> **PROBLEM TO WORK ON**
Your answer should be a single number: the count of lines containing the string "from".

> **EXERCISE INPUT**
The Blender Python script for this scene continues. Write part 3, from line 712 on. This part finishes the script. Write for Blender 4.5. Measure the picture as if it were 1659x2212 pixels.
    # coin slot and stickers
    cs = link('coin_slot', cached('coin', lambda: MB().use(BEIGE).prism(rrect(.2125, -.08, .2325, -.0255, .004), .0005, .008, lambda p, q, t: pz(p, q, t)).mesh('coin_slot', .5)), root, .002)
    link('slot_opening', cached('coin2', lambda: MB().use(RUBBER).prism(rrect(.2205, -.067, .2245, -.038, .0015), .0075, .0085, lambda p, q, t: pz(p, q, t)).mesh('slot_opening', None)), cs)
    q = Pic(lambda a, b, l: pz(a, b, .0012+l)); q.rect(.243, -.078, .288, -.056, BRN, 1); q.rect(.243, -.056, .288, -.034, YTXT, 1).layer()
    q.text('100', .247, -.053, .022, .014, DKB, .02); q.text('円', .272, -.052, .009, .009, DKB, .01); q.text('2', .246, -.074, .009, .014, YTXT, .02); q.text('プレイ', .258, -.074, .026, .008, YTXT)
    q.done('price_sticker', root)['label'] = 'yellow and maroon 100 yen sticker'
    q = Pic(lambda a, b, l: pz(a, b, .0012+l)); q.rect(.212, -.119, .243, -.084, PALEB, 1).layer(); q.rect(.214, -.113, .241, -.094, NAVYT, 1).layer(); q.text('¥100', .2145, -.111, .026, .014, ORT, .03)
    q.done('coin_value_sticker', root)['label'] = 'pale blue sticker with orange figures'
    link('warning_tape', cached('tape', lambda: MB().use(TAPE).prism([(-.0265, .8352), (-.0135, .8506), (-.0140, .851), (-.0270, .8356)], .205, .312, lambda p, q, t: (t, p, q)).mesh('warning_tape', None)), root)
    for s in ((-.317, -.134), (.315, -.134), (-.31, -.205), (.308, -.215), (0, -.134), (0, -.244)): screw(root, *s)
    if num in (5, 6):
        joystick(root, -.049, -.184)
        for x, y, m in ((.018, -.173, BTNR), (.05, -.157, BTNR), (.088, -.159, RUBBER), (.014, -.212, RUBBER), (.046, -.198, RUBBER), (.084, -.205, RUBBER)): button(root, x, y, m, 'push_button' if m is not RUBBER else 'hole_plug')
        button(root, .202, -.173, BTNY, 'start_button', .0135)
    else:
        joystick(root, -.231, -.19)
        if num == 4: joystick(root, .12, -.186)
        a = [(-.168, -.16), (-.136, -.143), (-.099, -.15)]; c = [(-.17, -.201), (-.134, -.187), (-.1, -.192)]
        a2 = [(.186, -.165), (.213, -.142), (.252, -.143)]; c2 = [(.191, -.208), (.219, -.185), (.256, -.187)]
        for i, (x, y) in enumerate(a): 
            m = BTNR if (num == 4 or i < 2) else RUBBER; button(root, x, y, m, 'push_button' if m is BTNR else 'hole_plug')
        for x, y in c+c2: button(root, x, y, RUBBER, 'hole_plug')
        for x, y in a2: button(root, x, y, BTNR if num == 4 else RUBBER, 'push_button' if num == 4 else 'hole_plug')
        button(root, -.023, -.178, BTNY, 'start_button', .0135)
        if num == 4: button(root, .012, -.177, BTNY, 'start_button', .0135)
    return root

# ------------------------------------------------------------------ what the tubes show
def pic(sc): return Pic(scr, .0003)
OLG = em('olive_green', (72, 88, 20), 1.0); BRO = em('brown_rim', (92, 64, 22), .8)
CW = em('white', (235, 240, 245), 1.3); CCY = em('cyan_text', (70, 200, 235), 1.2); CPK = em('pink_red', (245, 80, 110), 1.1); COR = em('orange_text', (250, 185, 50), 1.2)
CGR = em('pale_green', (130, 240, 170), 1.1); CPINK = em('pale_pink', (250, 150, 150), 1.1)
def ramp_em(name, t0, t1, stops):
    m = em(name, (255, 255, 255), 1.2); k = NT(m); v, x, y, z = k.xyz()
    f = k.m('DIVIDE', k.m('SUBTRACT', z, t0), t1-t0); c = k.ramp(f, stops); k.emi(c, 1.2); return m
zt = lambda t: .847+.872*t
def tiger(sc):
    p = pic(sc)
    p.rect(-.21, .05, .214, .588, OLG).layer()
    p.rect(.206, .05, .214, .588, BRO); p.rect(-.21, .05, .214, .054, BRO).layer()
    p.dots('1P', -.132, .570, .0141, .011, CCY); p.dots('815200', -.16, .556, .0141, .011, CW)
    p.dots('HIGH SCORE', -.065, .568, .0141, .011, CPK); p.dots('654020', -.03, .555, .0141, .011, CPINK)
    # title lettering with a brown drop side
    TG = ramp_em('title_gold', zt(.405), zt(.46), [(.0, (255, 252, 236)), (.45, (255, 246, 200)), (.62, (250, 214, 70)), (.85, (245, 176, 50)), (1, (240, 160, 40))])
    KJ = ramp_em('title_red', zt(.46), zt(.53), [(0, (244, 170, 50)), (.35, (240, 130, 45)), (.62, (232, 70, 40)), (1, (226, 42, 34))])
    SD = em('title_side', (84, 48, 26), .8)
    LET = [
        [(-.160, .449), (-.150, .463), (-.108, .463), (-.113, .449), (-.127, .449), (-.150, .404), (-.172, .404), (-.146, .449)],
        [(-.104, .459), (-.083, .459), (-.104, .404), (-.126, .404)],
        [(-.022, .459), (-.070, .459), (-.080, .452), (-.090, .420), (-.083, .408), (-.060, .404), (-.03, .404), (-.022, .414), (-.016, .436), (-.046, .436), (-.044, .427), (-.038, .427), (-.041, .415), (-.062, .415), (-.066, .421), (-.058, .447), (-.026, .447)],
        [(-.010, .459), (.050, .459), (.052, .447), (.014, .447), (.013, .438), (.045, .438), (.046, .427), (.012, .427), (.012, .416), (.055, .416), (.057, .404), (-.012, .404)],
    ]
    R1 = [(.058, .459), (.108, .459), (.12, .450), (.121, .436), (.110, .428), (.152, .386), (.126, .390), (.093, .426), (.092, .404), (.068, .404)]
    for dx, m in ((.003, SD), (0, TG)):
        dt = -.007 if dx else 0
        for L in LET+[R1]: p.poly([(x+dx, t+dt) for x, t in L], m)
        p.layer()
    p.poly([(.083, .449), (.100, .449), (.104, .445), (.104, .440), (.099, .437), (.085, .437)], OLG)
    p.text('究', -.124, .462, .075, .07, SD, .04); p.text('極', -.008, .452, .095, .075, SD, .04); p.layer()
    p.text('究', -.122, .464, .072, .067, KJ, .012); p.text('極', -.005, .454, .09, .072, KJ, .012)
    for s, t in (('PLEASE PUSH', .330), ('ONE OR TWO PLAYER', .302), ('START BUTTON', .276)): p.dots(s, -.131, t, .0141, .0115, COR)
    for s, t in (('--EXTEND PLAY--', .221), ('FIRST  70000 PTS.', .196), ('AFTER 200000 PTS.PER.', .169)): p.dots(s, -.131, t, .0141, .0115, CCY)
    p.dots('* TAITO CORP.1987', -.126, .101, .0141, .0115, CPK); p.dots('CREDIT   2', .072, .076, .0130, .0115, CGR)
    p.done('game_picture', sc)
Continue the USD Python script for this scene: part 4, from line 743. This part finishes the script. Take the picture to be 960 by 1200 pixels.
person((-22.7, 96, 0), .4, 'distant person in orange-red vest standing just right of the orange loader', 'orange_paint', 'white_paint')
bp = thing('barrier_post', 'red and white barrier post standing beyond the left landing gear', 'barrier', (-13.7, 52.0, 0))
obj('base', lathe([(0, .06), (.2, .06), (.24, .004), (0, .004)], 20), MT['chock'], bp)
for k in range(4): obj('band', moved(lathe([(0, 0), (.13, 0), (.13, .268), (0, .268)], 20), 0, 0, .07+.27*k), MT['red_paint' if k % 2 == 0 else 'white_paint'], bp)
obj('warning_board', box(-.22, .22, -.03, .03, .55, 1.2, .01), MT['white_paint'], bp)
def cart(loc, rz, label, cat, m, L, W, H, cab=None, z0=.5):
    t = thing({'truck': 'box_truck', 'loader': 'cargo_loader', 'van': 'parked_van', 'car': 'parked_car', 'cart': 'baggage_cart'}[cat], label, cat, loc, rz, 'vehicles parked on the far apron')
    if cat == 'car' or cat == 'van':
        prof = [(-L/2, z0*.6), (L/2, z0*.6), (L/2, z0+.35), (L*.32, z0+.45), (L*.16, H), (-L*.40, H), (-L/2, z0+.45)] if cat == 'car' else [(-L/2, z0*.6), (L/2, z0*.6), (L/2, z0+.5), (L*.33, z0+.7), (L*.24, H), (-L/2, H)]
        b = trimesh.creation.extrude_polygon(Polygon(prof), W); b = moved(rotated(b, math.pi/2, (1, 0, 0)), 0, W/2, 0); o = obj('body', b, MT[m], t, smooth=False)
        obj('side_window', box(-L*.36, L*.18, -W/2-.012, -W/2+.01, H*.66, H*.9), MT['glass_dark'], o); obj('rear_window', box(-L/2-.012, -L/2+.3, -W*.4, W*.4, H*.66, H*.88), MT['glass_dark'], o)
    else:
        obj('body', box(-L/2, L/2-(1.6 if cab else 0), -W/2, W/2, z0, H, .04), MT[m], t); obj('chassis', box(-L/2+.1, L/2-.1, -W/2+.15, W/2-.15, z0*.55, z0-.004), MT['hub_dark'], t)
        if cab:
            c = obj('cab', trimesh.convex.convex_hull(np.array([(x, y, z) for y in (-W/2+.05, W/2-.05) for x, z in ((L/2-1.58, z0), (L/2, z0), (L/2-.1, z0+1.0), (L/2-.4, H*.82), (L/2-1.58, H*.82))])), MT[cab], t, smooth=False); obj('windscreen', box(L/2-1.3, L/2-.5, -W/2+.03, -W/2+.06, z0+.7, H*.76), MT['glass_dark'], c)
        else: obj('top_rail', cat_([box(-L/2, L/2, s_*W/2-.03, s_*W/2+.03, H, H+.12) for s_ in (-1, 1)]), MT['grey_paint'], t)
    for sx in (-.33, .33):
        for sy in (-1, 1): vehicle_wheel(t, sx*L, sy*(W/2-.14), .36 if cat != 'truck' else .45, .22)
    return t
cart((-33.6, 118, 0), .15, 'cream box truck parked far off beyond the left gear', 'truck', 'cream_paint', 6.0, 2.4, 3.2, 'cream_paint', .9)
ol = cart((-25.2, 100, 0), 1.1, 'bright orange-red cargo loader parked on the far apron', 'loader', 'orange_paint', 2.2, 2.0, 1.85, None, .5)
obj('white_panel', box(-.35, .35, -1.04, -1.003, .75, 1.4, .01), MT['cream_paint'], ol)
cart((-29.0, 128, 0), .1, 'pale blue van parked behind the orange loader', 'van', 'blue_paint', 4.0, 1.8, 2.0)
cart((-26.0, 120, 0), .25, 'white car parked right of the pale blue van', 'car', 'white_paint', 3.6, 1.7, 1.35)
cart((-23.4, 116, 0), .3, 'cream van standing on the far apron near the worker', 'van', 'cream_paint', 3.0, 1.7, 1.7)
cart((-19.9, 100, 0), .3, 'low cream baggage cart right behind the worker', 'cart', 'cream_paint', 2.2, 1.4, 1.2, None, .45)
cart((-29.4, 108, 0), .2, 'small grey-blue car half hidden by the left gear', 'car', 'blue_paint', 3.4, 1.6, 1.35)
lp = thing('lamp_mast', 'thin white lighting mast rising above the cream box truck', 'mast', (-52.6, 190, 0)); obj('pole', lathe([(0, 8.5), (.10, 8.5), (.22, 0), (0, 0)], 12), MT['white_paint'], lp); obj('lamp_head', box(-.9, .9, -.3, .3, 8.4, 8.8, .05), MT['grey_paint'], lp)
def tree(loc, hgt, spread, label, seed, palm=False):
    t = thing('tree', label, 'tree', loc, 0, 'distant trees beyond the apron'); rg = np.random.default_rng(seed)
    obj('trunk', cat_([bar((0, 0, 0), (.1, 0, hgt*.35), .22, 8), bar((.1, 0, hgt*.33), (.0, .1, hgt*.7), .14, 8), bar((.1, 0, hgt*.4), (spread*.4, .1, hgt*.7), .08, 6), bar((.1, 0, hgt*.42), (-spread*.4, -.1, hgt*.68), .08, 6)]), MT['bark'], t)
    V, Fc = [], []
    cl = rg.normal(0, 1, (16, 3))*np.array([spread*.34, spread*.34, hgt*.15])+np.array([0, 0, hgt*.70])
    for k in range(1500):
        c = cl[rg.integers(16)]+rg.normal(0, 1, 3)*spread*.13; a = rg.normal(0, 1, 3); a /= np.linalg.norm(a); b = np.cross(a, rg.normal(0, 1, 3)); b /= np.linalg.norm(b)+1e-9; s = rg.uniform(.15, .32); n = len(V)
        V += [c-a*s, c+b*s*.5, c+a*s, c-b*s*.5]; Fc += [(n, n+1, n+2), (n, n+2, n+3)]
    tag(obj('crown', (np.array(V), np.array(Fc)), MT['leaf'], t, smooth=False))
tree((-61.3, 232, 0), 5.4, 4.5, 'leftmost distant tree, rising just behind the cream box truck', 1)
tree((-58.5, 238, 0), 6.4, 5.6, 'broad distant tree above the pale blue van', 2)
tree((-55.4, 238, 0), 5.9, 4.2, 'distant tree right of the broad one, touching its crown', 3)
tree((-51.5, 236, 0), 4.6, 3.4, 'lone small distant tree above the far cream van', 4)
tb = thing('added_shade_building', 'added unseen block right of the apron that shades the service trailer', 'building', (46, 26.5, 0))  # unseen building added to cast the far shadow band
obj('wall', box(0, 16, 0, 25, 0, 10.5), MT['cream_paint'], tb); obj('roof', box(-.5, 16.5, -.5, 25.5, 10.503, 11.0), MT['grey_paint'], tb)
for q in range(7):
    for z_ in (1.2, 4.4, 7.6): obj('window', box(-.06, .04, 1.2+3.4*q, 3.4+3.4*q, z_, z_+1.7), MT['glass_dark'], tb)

> **COMPLETE OUTPUT**
2